Beware of Requests for Personal Information

Bad GuyWe recently received a fax purporting to come from the Internal Revenue Service (the USA's tax department) requesting that we complete "Form W-8BEN" and fax it back, in order to protect our exempt tax status.

We used to have many clients with investments in the US for whom we were the contact address for investment matters and we certainly don't want any of them to lose a tax exempt status so initially we took this request very seriously.

It was only when we looked closely that we started to think, "this looks odd". There were no contact details on the front page, it wasn't personally addressed and so we had no way of knowing who they were requesting information for and it had arrived by fax and the return fax number was an Australian number.

Further investigation revealed that it was a "Phishing Scam", they were trying to get personal information preumably to be used for nefarious purposes. A lot of personal information was requested, not only name and address, but also date of birth, bank account details and a copy of passport. Armed with this and the rest of the information requested it would be very easy for a "bad guy" to pretend to be the person concerned.

What's phishing?

Phishing - also called 'carding' or 'brand spoofing' - is fishing by some method (like down the phone line or by email) trying to get your bank account numbers, passwords and credit card numbers.

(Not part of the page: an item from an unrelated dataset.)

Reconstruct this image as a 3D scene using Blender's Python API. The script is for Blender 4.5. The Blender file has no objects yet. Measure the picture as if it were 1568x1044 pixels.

If anyone is requesting your personal information make sure you check that the request is bona fide and that they are who they say they are. If you're not sure check online, try typing details of the request into Google search http://www.google.com, usually it comes up with innumerable sites informing you about the scam. If you don't find anything there and still aren't sure, ring the organisations head office. Don't just ring the number in the email or fax or letter, if it is a scam of course they'll put a bogus number and tell you that all is well if you ring it.